I am trying to understand if the hypergeometric function with the following choice of parameters has any branch cut in the complex plane $$ \ _{2}F_{1}\left(a,b - i \rho ,c ,1-z^{2}\right) $$
here $a,b,c \in \mathbb{N}$ and $\rho \in \mathbb{R}$ and $\rho > 0$.
I did some numerical explorations with Mathematica and I was not able to find any branch cuts on the real line. Is this property true?
I was not able to find any reference on the branch cuts of the hypergeometric function with complex parameters.
Complex parameters have nothing to do with the choice of branch cuts. The conventional way to fix the branch cut on the principal sheet of the Riemann surface of $_2F_1(a,b;c;x)$ is to draw it from $1$ to $+\infty$ along the real axis in the complex plane of $x$. For example, this is how $_2F_1$ is implemented in Mathematica.

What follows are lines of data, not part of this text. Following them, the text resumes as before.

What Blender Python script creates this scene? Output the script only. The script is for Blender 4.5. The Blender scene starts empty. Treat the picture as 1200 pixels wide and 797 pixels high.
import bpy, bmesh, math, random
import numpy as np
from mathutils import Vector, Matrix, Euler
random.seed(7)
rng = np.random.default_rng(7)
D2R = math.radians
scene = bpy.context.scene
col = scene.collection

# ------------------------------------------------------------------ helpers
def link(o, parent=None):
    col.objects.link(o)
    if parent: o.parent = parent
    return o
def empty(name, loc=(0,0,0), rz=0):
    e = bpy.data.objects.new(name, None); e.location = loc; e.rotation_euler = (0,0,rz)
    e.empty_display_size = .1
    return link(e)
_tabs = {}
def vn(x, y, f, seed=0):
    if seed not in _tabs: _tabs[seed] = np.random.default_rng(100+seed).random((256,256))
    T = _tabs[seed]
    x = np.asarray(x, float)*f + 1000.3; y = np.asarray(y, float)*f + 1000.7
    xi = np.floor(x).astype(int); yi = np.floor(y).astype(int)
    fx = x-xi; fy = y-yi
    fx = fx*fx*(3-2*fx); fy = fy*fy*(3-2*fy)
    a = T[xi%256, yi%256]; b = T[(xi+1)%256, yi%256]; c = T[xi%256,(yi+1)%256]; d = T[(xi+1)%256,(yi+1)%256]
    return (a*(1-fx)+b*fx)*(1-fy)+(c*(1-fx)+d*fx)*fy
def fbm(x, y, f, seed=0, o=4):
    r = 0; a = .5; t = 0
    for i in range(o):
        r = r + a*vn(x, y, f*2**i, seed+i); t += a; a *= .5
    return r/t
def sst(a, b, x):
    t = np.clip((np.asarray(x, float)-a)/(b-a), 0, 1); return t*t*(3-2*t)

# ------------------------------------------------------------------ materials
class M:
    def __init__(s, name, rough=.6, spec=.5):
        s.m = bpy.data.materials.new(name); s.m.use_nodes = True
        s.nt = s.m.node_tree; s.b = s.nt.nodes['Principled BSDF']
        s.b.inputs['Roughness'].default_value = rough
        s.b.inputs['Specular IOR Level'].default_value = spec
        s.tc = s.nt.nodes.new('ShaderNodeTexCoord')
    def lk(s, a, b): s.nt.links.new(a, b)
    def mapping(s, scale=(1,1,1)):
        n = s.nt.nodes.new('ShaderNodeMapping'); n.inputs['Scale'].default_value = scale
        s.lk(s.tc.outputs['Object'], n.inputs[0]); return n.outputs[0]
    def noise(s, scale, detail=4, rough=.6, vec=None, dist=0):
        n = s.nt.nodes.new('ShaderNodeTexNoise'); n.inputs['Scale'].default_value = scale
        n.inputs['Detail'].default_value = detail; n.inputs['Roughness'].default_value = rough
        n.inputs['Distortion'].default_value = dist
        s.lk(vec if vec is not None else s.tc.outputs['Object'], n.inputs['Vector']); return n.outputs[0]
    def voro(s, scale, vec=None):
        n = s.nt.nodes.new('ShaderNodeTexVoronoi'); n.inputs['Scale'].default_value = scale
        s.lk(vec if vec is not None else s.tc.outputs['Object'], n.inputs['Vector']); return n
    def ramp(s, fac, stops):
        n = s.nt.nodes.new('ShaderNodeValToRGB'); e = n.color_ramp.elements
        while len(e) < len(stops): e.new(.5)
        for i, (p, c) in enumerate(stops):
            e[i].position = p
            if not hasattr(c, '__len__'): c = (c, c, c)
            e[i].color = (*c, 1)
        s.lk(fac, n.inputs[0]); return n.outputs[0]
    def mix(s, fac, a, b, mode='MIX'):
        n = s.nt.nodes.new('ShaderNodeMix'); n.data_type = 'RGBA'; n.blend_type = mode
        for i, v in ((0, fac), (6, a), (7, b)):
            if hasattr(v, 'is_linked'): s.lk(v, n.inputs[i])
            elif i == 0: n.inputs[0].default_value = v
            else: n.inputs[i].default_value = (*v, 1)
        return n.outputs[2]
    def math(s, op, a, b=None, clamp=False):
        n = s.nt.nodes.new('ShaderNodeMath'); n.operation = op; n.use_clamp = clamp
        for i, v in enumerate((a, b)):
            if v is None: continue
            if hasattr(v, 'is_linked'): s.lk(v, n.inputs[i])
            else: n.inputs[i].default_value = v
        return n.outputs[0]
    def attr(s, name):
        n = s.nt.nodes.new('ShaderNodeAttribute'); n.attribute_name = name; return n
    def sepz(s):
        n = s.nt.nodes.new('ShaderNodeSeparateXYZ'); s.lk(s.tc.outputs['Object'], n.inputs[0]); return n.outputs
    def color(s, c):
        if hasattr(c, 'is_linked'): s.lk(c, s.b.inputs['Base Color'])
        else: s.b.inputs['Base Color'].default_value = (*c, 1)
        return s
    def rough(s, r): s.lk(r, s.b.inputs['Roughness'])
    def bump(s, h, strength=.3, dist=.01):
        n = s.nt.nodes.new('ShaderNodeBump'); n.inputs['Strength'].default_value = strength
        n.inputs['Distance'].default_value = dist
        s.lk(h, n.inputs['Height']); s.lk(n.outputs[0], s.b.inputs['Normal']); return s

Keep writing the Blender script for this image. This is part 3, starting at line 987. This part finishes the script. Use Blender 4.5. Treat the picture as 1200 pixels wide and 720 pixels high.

In terms of your $z$-variable, this branch cut corresponds to two halves of the imaginary axis. Specifically, $z\mapsto 1-z^2$ maps each of the half planes $\Re z\gtrless0$ to $\mathbb C\backslash[1,+\infty)$. So the signature of the branch cut will be the difference between the values of $_2F_1(1-z^2)$, calculated for $z=\pm i\alpha+0$ (or $z=i\alpha\pm 0$) for $\alpha\in\mathbb R$.